Source: YNet |
Hezbollah refused to comment Sunday on reports that Israel targeted its interests on the Syria-Lebanon border over the weekend.News outlets reported Saturday that Israeli fighter jets hit Syrian and Hezbollah targets on the Syria-Lebanon border overnight Friday. When contacted by The Daily Star, a Hezbollah spokesman refused to confirm or deny the reports.
According to sources quoted by Al-Jazeera, the attack in the Syrian region of Qalamoun targeted the 155th and 65th Brigades of the Syrian Army, which deal with strategic weapons and long-range missiles. The sources reported several explosions in the Syrian towns of Al-Qutayfa, Yabroud and Qara on the outskirts of Damascus.
Al-Arabiya news channel reported that the attack targeted Syrian weapons depots, and that Wednesday Israel allegedly attacked two weapons convoys, reportedly killing one person.
Sources confirmed to Lebanese news site Elnashra Saturday that Israel had attacked Syrian posts near Qara.
The Israeli Army declined to respond to the reports. Syrian regime-affiliated media and Hezbollah-affiliated media have not reported the attack so far.
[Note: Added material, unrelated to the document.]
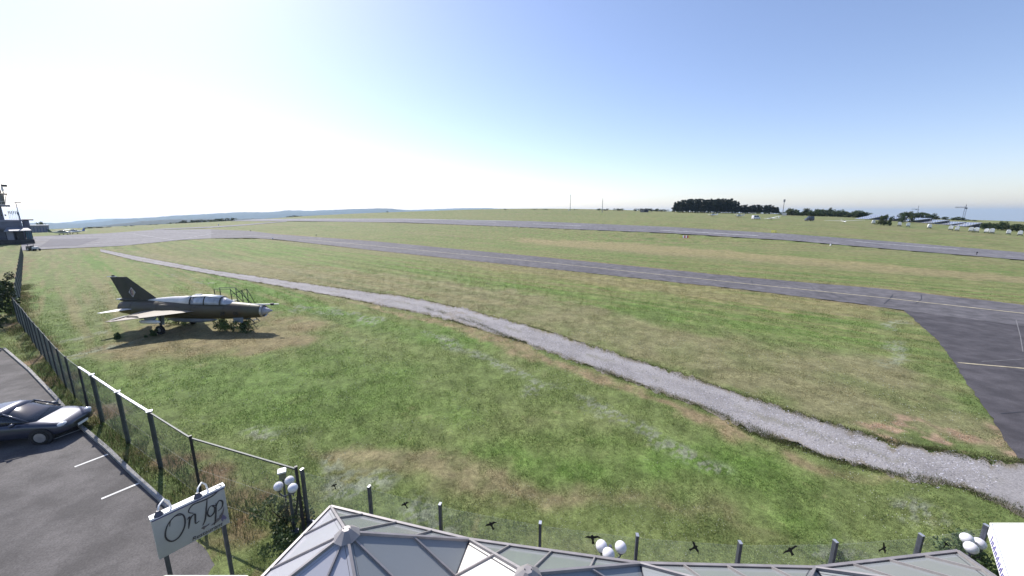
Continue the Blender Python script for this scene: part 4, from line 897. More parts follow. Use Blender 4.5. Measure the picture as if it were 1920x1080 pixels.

Sources told Israel’s Ynet that the Israeli air force has carried out several raids against targets in Syria, including depots storing weapons meant for Hezbollah, since the conflict there started four years ago.
Israel last attacked Hezbollah in January, when an Israeli helicopter struck in Syria’s Golan Heights, killing top Hezbollah commander Mohammad Issa, along with Iranian commander Mohammad Allahdadi, and Jihad Mughniyeh and four other Hezbollah fighters.
Although Israel has never confirmed that it carried out the strikes, it has been vocal about its policy of preventing the transfer of arms to Hezbollah.
Separately, a Hezbollah MP dismissed a media report claiming that the party possesses an airstrip in northeast Lebanon used to land its arsenal of drones. “The defined area does not contain any airstrip. If there was an airstrip or works to build one, all the residents of the Baalbek valley would have seen it with their own eyes,” Loyalty to Resistance bloc MP Walid Sukkarieh said in comments published Saturday. The comments came after an article in Jane’s Defense Weekly said it had discovered what it believed to be an airstrip near the Bekaa Valley town of Hermel, built by Hezbollah to fly its drones. It published satellite images taken from Google of the site. "The location mentioned by the magazine, which is 10 kilometers south of Hermel and 18 kilometers west of the Lebanese-Syrian border, contains my own village, al-Fakiha,” Sukkarieh said, describing the area in question as agricultural land. The report Thursday had suggested that the location contained an airstrip that Hezbollah built for its drones between Feb. 27, 2013, and June 19, 2014.